Ni Bush ni Kerry
A la opinión pública norteamericana parece que no le entusiasma ni el presidente Bush ni el senador Kerry. Y, sin embargo, se espera un índice relativamente alto de votación, porque se percibe que las elecciones del 2 de noviembre son especialmente importantes. El porcentaje mayor de afluencia a las urnas de las últimas décadas se dio en una de las elecciones de Clinton, con un 58%, cuando habitualmente apenas se rebasa el 50%, lejos de los sólidos índices europeos.
Todo el mundo coincide en que el resultado será apretado, pese a que en los tres debates en TV cualquier observador no implicado diría que el aspirante demócrata vapuleó al presidente republicano. De ello parecería deducirse que esos reality shows domesticados cuentan poco en la formación del voto, aunque no éstos fueran debates corrientes en los que, si bien uno queda vencedor, los dos son igualmente respetables.
Lejos de ello, el televidente se ha encontrado con un presidente que no podía ni remotamente justificar la invasión y ocupación de Irak y que, conscientemente o no, decía colosales barbaridades ante un aspirante al que, en teoría, le debería haber bastado con subrayar que su rival era un ignorante o, peor aún, un mentiroso. Si los debates se leyeran, en vez de verse en directo y relativamente en vivo, parece casi imposible que no se reconociera que Kerry había ganado por goleada; pero sólo son modestos bodegones informativos, en los que las palabras tienen sonrisa, evocación, guiño, y ahí cada cuerpo dice lo que dice al elector, sin pasar por ninguna academia de lógica conceptual. Eso permite que, consultado el presunto votante por los encuestadores de lo instantáneo, responda con toda sinceridad que ha ganado uno de los dos, mientras calla que, a pese a ello, no va a dejar de votar al otro, porque su antropología le resulta más amena.

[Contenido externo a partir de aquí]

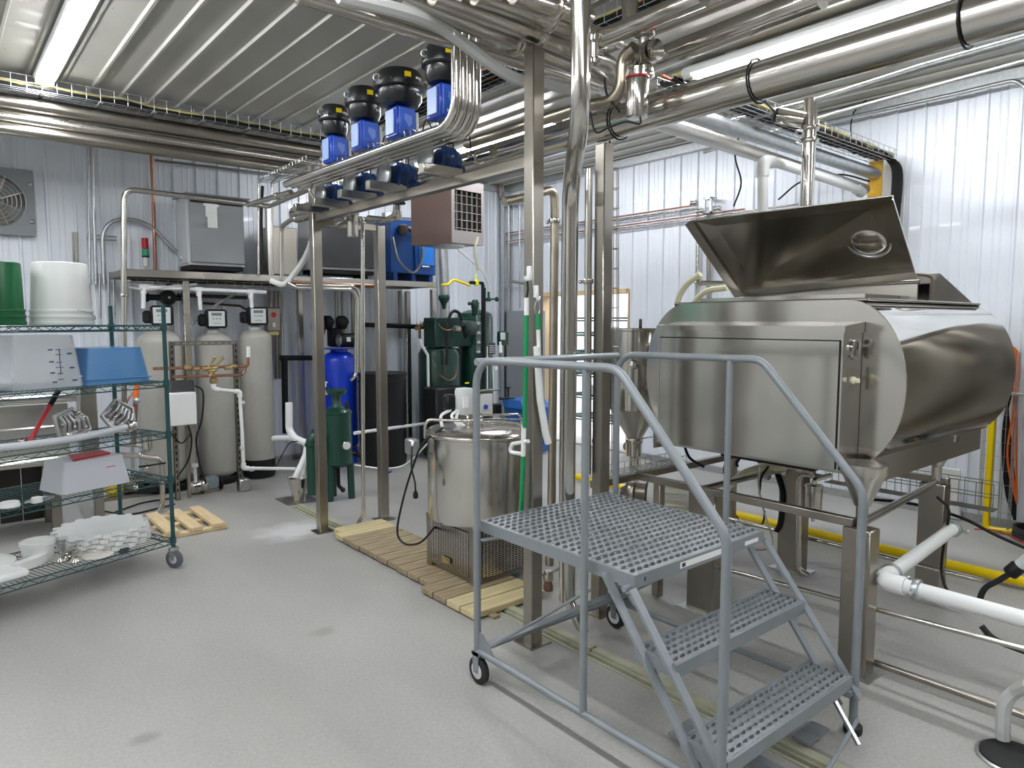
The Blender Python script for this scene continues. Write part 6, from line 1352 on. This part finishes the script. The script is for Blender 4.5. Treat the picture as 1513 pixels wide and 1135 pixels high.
# yellow valve hose
cable('yellow_hose','yellow gas hose from the platform end to the yellow valve',[P(652,421,Y=7.1),P(662,420,Y=7.1),P(670,414,Y=7.1),P(682,417,Y=7.1),P(694,422,Y=7.1)],.016,yellow,cat='hose')
t=thing('yellow_valve','bright yellow handled gas valve above the green machine','valve',P(704,418,Y=7.1)); q=P(704,418,Y=7.1)
b=B(); b.rb(q,(.055,.05,.075),.01); b.rb(q+V(-.01,0,.07),(.018,.02,.06),.004); b.build('valve_cap',yellowp,t); b=B(); b.cyl(q-V(.10,0,.0),q-V(.02,0,0),.022,n=10); b.cyl(q+V(.02,0,0),q+V(.10,0,0),.018,n=10); b.tube([q+V(.09,0,0),q+V(.10,0,-.03),q+V(.10,0,-.45)],.022,10); b.build('iron_pipe',black,t)
# ================================================================ DARK GREEN REFRIGERATION MACHINE
gm=thing('green_machine','dark green boiler machine with round vessel, pipes and gauges','machine',(5.0,7.1,0)); Yg=7.1
b=B(); b.lathe((5.48,7.35,0),[(.22,.25),(.225,.26),(.225,1.70),(.20,1.76),(.10,1.80),(.001,1.81)],36); b.build('green_vessel',greenv,gm)
b=B(); b.lathe((4.92,7.35,0),[(.26,.15),(.265,.16),(.265,1.25),(.23,1.32),(.001,1.36)],36); b.build('green_vessel',greend,gm)
b=B(); b.rb((5.0,7.28,1.52),(.55,.26,.36),.01); b.build('hood',greend,gm)
b=B(); b.rb((5.1,7.15,.12),(1.1,.5,.10),.008); b.build('skid',greend,gm)
b=B(); b.tube([P(660,540,Y=7.0),P(660,480,Y=7.0),P(668,458,Y=7.0),P(680,462,Y=7.0),P(688,500,Y=7.0)],.02,10,.10); b.tube([P(715,425,Y=7.0),P(715,640,Y=7.0)],.024,10); b.build('iron_pipe',black,gm)
b=B(); q=P(656,442,Y=7.05); b.lathe(q,[(.02,-.12),(.03,-.06),(.05,-.03),(.07,0),(.07,.03),(.06,.05)],16); b.build('relief_valve',greend,gm)
b=B(); q=P(702,455,Y=7.0); b.lathe(q-V(0,0,.1),[(.03,0),(.045,.02),(.04,.08),(.05,.10),(.05,.16),(.03,.2)],14); b.cyl(q-V(.1,0,-.05),q+V(.05,0,.05),.02,n=10); b.build('valve_body',greend,gm)
b=B(); q=P(722,442,Y=6.95); b.lathe(q-V(0,0,.03),[(.02,0),(.035,.01),(.035,.04),(.015,.05),(.015,.12)],12); b.cyl(q,q+V(.13,0,.0),.012,n=8); b.lathe(q+V(.12,0,0),[(.03,0),(.03,.02)],12,axis='x'); b.build('globe_valve',greenv,gm)
b=B(); b.cyl(P(707,520,Y=6.9),P(707,465,Y=6.9),.022,n=12); b.build('sight_glass',sight,gm)
b=B()
for k in range(5): b.lathe(P(706,478+14*k,Y=6.88)-V(.03,0,0),[(.015,0),(.022,.005),(.022,.055),(.015,.06)],10,axis='x')
b.build('sight_fitting',galv,gm)
b=B(); b.lathe(P(690,485,Y=6.9),[(.05,0),(.085,.02),(.085,.10),(.05,.12)],20,axis='x'); b.lathe(P(682,478,Y=6.95),[(.035,0),(.035,.12)],16,axis='x'); b.build('motor_housing',mat('green_grey',(.06,.08,.07),.5,.2),gm)
b=B(); b.lathe(P(678,486,Y=6.85),[(.03,0),(.04,.01),(.04,.07),(.03,.09)],14,axis=(-1,-.3,0)); b.build('actuator_can',steeld,gm)
b=B(); b.rb(P(743,500,Y=6.9),(.13,.10,.18),.015); b.build('control_box',greenv,gm); b=B(); q=P(743,497,Y=6.84); b.rb(q,(.08,.006,.09),.004); b.build('box_window',greyl,gm)
b=B(); b.rb(P(727,515,Y=6.86),(.10,.006,.14),.002); pl_=b.build('rating_plate',greyd,gm)
b=B(); q=P(727,515,Y=6.853)
for k in range(4): b.box(q.x-.04,q.y-.001,q.z-.05+k*.026,q.x+.04,q.y,q.z-.04+k*.026)
b.build('plate_print',greyl,pl_)
b=B(); b.rb(P(740,513,Y=6.86),(.05,.006,.14),.002); b.build('photo_label',paper,gm)
b=B(); q=P(690,566,Y=6.95); b.rb(q,(.06,.01,.018),.002); b.build('yellow_tag',yellowp,gm)
b=B(); q=P(720,545,Y=6.95); b.tube([q+V(.0,0,.28),q-V(0,0,.25)],.008,8); b.tube([q+V(.06,-.03,.05),q+V(.09,-.03,-.45)],.008,8); b.rb(q+V(-.02,-.03,.1),(.03,.03,.10),.006); b.rb(q+V(.05,-.03,.07),(.09,.03,.03),.006); b.rb(q+V(.10,-.04,.0),(.05,.03,.05),.006); b.build('level_fitting',white,gm)
b=B(); q=P(751,588,Y=6.8); b.cyl(q-V(.14,0,.0),q+V(.10,0,-.01),.014,n=8); b.cyl(q,q+V(0,0,.12),.012,n=8); b.lathe(q+V(0,0,.12),[(.03,0),(.03,.015)],10); b.build('blowdown_valve',black,gm)
b=B(); b.rb((4.78,7.02,.45),(.46,.30,.84),.02); b.build('black_cabinet',black,gm)
b=B(); b.rb(P(732,605,Y=6.9),(.12,.12,.14),.01); b.build('base_box',black,gm)
cable('copper_lead','orange copper lead loops left of the green machine, upper',[P(648,478,Y=7.1),P(652,484,Y=7.0),P(662,488,Y=6.95),P(675,484,Y=6.9)],.007,copper); cable('copper_lead','orange copper lead loops left of the green machine, lower',[P(645,548,Y=7.1),P(652,556,Y=7.0),P(664,562,Y=6.95),P(673,556,Y=6.95),P(674,545,Y=6.95)],.007,copper)
# ================================================================ CLEANING TOOLS ON THE FRONT POST
t=thing('squeegee_pole','green handled squeegee with white ends hanging on the tall front post','cleaning tool',P(775,600,X=2.25)); Xq=2.252
B().cyl(P(778,462,X=Xq),P(775,632,X=Xq),.0115,n=12).build('green_tube',greenh,t); B().cyl(P(778,440,X=Xq),P(778,466,X=Xq),.0125,n=12).build('white_collar',white,t)
B().cyl(P(774,630,X=Xq),P(773,674,X=Xq),.0125,n=12).build('white_collar',white,t); B().cyl(P(773,674,X=Xq),P(770,765,X=Xq),.0115,n=12).build('green_tube',greenh,t)
b=B(); b.tube([P(781,652,X=Xq),P(757,656,X=Xq),P(752,668,X=Xq),P(773,671,X=Xq)],.010,10,.02); b.build('white_clip',white,t)
b=B(); b.tube(spline([P(778,441,X=Xq),P(780,428,X=Xq),P(779,415,X=Xq)]),.005,6); b.build('hang_loop',black,t)
t=thing('wall_hook','white plastic hook strip on the tall front post','hook',P(780,410,Y=2.585)); b=B(); b.rb(P(782,404,Y=2.57),(.02,.03,.07),.006); b.tube([P(782,412,Y=2.57),P(776,415,Y=2.57),P(776,408,Y=2.57)],.006,8,.01); b.build('hook',white,t)
t=thing('squeegee_pole','short green handle brush with a long white blade beside the squeegee','cleaning tool',P(795,480,Y=2.56)); Yq=2.565
B().cyl(P(795,464,Y=Yq),P(795,487,Y=Yq),.012,r1=.012,n=12).build('green_grip',greenh,t); B().cyl(P(795,486,Y=Yq),P(796,514,Y=Yq),.010,n=12).build('white_neck',white,t)
b=B(); b.tube([P(793,512,Y=Yq),P(795,540,Y=Yq),P(798,590,Y=Yq),P(806,640,Y=Yq),P(810,655,Y=Yq)],.018,10,.1); b.build('white_blade',white,t)
b=B(); c=P(794,455,Y=Yq); b.tube([c+V(.016*math.cos(a),0,.035*math.sin(a)) for a in [2*PI*k/14 for k in range(14)]],.003,6,closed=True); b.build('ring',galv,t)
t=thing('wall_hook','white plastic hook right of the tall front post','hook',P(793,435,Y=2.575)); b=B(); b.rb(P(792,431,Y=Yq),(.014,.03,.06),.004); b.tube([P(792,436,Y=Yq-.02),P(795,446,Y=Yq-.02),P(798,438,Y=Yq-.02)],.005,8,.01); b.build('hook',white,t)
# ================================================================ WIRE RACK IN THE DOORWAY
t=thing('wire_shelving','dark wire rack with stacked white sheets standing in the bright doorway','shelving',(6.75,6.55,0))
for (x,y) in ((6.85,5.95),(6.85,7.05),(7.3,5.95),(7.3,7.05),(6.85,6.5)):
    B().cyl((x,y,.12),(x,y,1.75),.014,n=8).build('post',greenr,t)
for z in (.35,.65,.95,1.25,1.5,1.7):
    b=B(); 
    for (p_,q_) in (((6.85,5.95),(6.85,7.05)),((7.3,5.95),(7.3,7.05)),((6.85,5.95),(7.3,5.95)),((6.85,7.05),(7.3,7.05))): b.tube([(*p_,z),(*q_,z)],.010,6); b.tube([(*p_,z-.035),(*q_,z-.035)],.009,6)
    for k in range(1,28): y=5.95+1.1*k/28; b.tube([(6.85,y,z),(7.3,y,z)],.004,4)
    b.build('shelf',greenr,t)
for (x,y) in ((6.85,5.95),(6.85,7.05),(6.85,6.5)):
    b=B(); b.lathe((x,y-.012,.055),[(.01,0),(.055,.002),(.055,.024),(.01,.026)],16,axis='y'); b.build('caster_wheel',greyrub,t)
random.seed(3)
for i in range(8):
    z=(.66,.96,1.26)[i%3]; y=6.1+.27*(i//3); h=.12+.05*((i*7)%3)
    o=B().rb((7.05,y+.05,z+h/2+.004),(.30,.20,h),.01).build('storage_tub',white); tag(o,['lowest','middle','upper'][i%3]+' white tub in the '+['right','centre','left'][i//3]+' column of the doorway rack','tub','white tubs on the doorway rack')
# outlet plates
o=B().rb(P(680,470,Y=8.05),(.07,.03,.11),.004).build('wall_outlet',greyd); tag(o,'dark outlet box on the left wall behind the brass valves','outlet')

El presidente gusta religiosamente a una fracción importante, pero minoritaria de la opinión, y desagrada aún más intensamente a otra gran minoría; Kerry no complace demasiado a casi nadie, y, aunque provoca menos aspavientos negativos que Bush, encuentra una compacta oposición porque es elegante, sobrio, cosmopolita, algo plutócrata y, probadamente, inconstante o, más grave, oportunista. Todo eso se le podía perdonar a John Kennedy porque las cámaras lo adoraban, pero Kerry -que también es católico y, por tanto, uno de los nuestros- no ha nacido para emocionar.

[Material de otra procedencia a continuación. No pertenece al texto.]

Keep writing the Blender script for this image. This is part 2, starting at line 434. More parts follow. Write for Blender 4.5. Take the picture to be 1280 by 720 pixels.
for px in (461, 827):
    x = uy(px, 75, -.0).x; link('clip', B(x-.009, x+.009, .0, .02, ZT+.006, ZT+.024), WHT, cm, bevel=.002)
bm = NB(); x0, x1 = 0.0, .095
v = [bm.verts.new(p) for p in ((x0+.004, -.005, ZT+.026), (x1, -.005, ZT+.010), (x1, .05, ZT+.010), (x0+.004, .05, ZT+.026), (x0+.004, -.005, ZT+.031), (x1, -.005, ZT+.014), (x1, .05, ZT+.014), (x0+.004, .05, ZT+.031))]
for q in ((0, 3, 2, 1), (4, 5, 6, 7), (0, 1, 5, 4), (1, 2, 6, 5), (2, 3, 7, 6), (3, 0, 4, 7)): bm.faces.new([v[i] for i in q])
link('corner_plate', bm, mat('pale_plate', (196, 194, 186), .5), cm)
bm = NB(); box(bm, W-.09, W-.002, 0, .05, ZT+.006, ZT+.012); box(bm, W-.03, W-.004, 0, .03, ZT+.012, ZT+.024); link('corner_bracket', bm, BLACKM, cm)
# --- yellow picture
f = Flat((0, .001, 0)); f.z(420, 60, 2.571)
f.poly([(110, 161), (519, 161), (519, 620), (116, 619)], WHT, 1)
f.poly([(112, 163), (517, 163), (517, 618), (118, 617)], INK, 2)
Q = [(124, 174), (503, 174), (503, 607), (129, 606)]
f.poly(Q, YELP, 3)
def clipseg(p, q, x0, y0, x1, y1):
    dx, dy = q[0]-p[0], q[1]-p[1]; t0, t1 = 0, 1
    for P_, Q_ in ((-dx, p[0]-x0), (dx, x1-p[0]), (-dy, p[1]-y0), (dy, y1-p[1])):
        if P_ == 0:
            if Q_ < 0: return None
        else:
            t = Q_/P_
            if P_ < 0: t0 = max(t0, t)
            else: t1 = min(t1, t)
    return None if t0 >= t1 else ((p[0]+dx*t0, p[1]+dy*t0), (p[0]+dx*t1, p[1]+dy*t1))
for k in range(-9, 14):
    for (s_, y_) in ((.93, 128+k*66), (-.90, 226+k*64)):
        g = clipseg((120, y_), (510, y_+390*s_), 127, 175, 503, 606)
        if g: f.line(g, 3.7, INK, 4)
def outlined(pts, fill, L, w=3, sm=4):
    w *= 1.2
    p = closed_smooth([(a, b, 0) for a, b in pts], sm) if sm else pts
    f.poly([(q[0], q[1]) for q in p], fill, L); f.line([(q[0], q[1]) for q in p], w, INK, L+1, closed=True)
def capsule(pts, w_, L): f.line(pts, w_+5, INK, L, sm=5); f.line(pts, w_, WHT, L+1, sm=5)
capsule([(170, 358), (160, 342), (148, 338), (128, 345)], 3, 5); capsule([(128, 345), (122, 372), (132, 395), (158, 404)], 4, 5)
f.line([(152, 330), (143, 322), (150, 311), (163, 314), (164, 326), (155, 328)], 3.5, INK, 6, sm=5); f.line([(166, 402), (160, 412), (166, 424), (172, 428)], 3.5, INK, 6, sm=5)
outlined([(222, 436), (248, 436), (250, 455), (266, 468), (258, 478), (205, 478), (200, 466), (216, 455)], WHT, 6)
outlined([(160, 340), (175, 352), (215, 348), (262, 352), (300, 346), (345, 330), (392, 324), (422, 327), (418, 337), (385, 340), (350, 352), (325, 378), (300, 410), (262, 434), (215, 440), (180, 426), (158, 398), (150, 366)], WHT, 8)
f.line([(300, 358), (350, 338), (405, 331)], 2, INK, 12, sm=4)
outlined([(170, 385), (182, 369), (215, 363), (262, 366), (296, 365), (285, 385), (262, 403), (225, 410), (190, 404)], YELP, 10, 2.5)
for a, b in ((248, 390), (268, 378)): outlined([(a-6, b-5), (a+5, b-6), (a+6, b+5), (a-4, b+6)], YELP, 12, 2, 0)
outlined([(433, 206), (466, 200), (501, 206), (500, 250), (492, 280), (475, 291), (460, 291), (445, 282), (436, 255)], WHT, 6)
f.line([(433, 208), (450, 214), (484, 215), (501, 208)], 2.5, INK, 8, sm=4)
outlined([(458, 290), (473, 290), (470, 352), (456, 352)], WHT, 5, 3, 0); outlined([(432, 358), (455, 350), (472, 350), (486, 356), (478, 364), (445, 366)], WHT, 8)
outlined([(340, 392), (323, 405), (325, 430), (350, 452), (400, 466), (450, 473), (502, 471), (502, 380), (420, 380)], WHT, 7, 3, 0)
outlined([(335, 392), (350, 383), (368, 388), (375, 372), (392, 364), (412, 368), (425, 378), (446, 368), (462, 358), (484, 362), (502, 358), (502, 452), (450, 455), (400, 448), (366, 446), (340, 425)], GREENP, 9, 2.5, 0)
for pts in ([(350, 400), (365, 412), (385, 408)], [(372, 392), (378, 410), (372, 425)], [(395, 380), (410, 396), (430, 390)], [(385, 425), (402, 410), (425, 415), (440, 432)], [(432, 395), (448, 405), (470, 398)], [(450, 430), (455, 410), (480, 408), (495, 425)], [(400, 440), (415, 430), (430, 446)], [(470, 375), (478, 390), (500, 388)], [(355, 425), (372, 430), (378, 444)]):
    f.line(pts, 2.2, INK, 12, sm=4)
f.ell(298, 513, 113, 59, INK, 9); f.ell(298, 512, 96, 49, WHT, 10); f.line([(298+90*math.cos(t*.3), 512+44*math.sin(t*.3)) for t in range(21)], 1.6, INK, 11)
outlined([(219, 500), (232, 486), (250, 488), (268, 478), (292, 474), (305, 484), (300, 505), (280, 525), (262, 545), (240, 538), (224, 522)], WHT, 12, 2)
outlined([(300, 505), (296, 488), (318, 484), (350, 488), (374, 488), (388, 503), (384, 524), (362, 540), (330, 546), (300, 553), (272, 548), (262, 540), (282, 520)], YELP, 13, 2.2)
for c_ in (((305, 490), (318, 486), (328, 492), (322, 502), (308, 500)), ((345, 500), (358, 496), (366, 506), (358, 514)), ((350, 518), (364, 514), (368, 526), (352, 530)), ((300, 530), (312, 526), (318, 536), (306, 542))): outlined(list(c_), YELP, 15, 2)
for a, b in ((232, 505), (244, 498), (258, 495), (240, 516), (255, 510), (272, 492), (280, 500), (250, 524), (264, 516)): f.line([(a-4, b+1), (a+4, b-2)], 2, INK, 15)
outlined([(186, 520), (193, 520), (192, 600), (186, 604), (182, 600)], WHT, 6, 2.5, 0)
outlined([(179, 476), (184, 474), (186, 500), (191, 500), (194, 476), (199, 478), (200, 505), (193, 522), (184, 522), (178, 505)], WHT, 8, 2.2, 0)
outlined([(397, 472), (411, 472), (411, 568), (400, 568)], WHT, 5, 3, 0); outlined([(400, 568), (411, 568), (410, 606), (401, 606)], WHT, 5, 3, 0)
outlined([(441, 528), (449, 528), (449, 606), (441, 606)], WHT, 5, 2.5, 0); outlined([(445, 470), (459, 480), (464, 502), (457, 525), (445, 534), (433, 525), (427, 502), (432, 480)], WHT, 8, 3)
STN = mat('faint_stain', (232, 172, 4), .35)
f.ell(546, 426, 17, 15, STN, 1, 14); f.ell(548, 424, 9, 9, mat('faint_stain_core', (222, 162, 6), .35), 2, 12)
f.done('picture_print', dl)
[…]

Tanto o más que para el elector norteamericano, quien gane es importante para Europa. A la España de Zapatero le iría mejor que ganara Kerry, aunque tampoco va a encontrarse con saldos de fin de temporada, y Chirac y Schröder rezan para que venza el demócrata porque, aunque practicara la misma política belicista que Bush, lo haría dialogando tous azimuts, con la ONU en butaca de palco, y mucha reunión con el árabe amigo. Y eso bastaría para la reconciliación con la Vieja Europa. Un gran cambio para todos, salvo para el pueblo iraquí, que comprobaría cómo el nuevo presidente tiene tanta necesidad de ganar la guerra como el antiguo.
Y en esa disputada elección entre dos candidatos que no entusiasman mayoritariamente; de los que el titular en el cargo se halla más intelectualmente en falso que ninguno de sus antecesores desde que se abolió la segregación racial; que significan tantas cosas distintas para tanta gente en todo el mundo; de tan grave polarización entre un protestante radical que se vanagloria de serlo y un católico liberal que prefiere que no se lo recuerden, puede haber, con todo, una aritmética que diga mucho más que programas, guerra o lenguaje corporal sobre la posible victoria de uno de ellos.
Hay expertos que opinan que una votación que se aproximara o llegara al 60% del cuerpo electoral favorecería a John Kerry, mientras que el corto 50% habitual, estaría, en cambio, mejor nutrido de militantes de una América vuelta a nacer que tiene todo un relente nativista y de los know-nothing del siglo XIX, esa gran división blindada para la reelección de George W. Bush. A una mayoría de norteamericanos no le gusta su presidente, pero eso no es garantía alguna de que se vayan a molestar expresándolo así en las urnas.